M   E   S   S   I   A   H

 

The word is SHE.

 

MESSIAH is a combination of I AM and SHE. It is as if the Messiah would only come when God, I AM, combined with a certain woman, the Virgin Mary. This event took place in history, and Christ was born.

 

I will provide one more example. You remember at the end of the previous article we saw that, if we do some dance-steps in the alphabet, if we put our best foot forward, then JERUSALEM can be turned into JESUS AMEN. All we have to do is apply three alphabetical pairs: l-m, m-n and r-s. Something similar can be done with the word MOTHER, but this time we must take one step forward and one step back: m-n and s-t.

 

What two words can be found in MOTHER? To whom does the Mother point in icons of her with Christ?

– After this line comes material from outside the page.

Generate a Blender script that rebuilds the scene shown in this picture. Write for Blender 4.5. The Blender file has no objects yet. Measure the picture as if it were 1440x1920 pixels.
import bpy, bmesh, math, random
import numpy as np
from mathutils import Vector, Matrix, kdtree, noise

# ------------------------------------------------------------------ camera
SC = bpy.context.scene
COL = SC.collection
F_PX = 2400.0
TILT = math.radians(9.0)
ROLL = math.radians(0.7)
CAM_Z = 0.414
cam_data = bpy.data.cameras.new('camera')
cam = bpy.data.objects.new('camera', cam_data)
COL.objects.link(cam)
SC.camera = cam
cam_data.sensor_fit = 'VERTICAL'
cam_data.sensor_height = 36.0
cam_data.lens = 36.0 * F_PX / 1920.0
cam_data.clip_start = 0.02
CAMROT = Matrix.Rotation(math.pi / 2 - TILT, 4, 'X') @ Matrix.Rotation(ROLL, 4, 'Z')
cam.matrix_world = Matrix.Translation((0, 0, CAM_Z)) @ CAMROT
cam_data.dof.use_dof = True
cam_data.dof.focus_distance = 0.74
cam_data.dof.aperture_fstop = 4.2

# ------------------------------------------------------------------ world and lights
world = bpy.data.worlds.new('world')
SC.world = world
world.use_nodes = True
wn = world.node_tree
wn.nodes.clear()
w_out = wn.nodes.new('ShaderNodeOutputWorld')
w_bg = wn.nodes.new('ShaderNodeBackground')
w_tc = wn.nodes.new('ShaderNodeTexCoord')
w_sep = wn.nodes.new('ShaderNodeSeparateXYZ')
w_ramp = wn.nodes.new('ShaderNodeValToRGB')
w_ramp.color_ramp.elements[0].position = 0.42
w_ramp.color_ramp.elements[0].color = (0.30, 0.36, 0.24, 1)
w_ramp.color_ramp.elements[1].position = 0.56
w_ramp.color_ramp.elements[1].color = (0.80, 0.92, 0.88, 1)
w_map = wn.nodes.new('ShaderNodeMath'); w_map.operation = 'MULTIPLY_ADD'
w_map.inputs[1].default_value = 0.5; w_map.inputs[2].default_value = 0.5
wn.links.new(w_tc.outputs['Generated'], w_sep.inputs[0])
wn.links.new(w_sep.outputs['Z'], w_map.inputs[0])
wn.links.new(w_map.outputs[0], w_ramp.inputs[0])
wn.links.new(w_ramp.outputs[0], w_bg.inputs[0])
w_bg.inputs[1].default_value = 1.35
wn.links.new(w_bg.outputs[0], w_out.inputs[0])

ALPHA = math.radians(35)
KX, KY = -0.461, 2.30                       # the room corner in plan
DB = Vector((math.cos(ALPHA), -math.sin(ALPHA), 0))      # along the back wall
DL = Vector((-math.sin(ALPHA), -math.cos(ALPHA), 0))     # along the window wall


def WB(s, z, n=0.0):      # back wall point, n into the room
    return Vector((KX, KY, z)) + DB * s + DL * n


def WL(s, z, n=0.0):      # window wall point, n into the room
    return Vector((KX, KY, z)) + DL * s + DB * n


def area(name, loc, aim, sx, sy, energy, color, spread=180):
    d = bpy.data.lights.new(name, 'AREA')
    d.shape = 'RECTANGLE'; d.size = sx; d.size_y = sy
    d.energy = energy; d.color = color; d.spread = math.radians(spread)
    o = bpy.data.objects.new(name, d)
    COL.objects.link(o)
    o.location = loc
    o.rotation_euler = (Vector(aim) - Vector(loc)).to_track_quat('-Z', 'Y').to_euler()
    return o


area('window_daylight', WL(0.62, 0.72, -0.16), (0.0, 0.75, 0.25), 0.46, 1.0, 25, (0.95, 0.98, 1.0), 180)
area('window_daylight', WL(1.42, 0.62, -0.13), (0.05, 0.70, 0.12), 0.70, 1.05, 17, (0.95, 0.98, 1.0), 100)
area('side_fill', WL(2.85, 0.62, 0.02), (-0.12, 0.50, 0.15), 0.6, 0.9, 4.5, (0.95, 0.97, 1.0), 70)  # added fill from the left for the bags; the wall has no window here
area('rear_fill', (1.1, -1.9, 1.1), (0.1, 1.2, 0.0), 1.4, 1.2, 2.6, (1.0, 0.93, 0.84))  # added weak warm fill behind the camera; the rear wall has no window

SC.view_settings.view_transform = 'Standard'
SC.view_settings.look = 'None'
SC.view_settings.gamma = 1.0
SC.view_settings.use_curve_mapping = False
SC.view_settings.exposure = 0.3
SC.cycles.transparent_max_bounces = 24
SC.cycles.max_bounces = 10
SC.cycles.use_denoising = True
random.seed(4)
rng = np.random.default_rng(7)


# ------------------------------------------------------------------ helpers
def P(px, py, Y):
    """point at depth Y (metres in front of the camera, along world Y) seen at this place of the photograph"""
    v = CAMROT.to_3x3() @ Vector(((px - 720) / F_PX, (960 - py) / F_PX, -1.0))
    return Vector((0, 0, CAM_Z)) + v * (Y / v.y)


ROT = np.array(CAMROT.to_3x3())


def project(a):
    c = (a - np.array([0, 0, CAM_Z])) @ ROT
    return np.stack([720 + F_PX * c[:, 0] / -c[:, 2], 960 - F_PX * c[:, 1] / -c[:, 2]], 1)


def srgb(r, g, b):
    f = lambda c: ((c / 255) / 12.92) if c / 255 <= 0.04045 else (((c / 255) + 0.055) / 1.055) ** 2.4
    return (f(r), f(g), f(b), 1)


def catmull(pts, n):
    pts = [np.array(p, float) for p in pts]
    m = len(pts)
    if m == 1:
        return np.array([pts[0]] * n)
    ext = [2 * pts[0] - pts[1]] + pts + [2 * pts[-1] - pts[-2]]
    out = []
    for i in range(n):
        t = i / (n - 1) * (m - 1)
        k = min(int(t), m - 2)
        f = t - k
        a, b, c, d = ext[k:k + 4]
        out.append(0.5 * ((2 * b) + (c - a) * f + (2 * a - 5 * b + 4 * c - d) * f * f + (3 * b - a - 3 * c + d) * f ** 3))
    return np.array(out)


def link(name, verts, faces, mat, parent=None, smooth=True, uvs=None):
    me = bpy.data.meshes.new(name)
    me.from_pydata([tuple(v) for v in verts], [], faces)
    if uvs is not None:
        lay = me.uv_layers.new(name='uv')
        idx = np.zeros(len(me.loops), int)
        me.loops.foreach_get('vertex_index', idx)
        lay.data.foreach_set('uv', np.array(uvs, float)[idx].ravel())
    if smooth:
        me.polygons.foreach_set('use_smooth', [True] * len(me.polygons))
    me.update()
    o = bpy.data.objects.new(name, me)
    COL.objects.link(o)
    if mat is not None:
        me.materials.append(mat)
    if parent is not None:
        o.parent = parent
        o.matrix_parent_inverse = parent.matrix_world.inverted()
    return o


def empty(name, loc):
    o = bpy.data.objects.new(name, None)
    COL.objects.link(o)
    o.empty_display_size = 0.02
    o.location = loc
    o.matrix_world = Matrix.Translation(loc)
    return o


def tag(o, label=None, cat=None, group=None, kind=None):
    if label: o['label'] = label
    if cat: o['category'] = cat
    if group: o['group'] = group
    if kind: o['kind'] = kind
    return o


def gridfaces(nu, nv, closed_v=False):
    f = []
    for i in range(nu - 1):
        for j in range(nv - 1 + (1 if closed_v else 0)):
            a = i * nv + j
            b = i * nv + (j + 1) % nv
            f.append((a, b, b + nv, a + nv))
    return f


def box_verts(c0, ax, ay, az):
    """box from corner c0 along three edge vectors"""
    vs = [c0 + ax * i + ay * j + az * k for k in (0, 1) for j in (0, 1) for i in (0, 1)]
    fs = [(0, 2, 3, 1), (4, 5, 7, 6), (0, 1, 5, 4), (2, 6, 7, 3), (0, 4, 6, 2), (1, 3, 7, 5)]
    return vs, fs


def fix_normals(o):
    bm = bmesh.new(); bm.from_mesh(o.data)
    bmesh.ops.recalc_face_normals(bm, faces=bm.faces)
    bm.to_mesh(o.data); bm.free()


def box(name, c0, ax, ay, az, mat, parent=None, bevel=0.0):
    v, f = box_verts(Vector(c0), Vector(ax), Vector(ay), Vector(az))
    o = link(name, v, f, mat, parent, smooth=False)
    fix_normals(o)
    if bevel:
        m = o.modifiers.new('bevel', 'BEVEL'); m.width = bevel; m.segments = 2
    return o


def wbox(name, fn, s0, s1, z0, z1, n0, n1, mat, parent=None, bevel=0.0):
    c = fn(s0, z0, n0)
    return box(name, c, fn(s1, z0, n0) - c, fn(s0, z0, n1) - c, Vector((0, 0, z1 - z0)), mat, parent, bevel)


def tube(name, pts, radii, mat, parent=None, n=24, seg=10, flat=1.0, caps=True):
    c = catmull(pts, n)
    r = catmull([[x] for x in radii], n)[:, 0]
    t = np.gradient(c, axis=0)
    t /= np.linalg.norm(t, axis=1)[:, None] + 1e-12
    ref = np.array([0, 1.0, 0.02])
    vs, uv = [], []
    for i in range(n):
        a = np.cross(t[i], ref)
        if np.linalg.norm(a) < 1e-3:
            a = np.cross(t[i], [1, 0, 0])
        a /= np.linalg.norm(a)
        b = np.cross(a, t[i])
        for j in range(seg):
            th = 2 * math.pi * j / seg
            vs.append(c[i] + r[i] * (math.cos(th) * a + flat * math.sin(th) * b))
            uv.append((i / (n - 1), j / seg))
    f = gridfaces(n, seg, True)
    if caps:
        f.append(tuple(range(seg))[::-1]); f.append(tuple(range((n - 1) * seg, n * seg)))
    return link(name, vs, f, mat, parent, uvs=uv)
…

She points to HER SON. I would say that this is what the MOTHER achieved through her obedience: the life, death and resurrection of HER SON, which were not isolated incidents that have no bearing on us. They changed the course of history. By his life on earth and his descent into hell, Christ brought the possibility of salvation to all human persons, wherever they might be. But this was only possible by the consent, purity and experience of the Virgin Mary. Without her, there would be no salvation, and the road – the way to I AM – would be closed.

 

It’s amazing what you will find in three letters.